Die Schweiz aber schon: Die Schweizerische Bankiervereinigung und der Bund publizierten nach dem Ausbruch des Kriegs in der Ukraine Schätzungen. Die Bankiers sprachen von etwa 150 Milliarden Franken russischen Geldern, der Bund von etwa 50 Milliarden. Die grosse Spannweite erklärt sich durch die unterschiedlichen Erhebungsmethoden. So sollte der Welt gezeigt werden: Die Schweiz tut etwas.

Doch die «wohl gemeinte Flucht nach vorne» sei zum «Rohrkrepierer» mutiert, sagt ein langjähriger Kenner des Bankenplatzes.

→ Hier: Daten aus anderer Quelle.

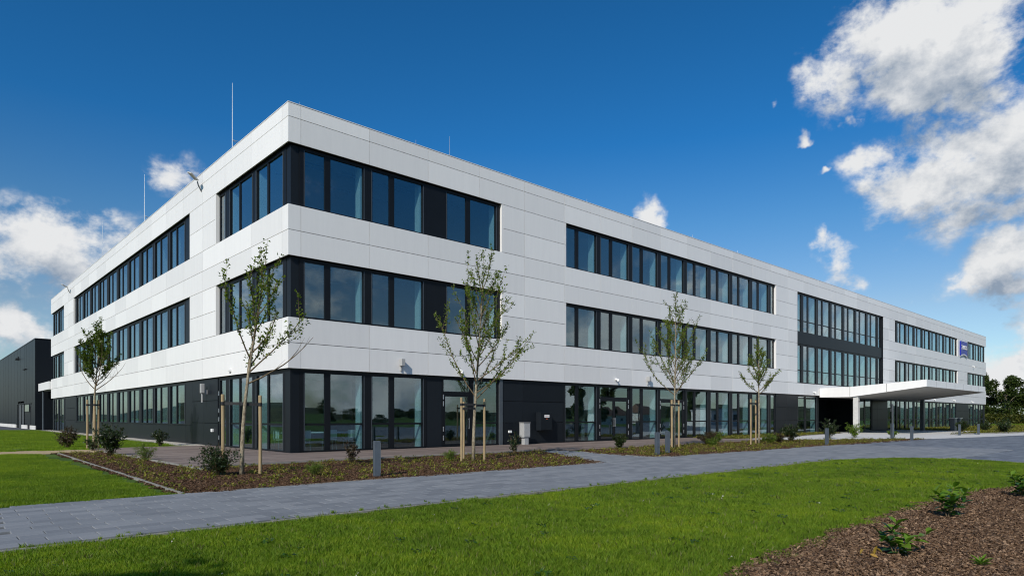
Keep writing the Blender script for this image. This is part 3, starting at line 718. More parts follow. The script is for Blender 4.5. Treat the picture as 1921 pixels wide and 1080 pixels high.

Da die Schweiz bislang erst einen einstelligen Milliardenbetrag eingefroren hat, steht sie im Verdacht, zu wenig zu tun. Andere kümmert dies weniger, so etwa Dubai: Inzwischen parkieren viele Russen ihr Geld in den Vereinigten Arabischen Emiraten, wo sie sich – für den Moment – sicher vor globalen Sanktionen wähnen.

Oder in China, wo sich Betroffene immerhin sicher sein können, dass sich die Machthaber nicht gross um US-Sanktionen kümmern. Ironischerweise, das sagen Befragte, treiben die US-Sanktionen zudem viele reiche Russen wieder zurück in ihr Heimatland. Denn in Russland könnten sie ihre dort angelegten Gelder noch einigermassen frei benützen.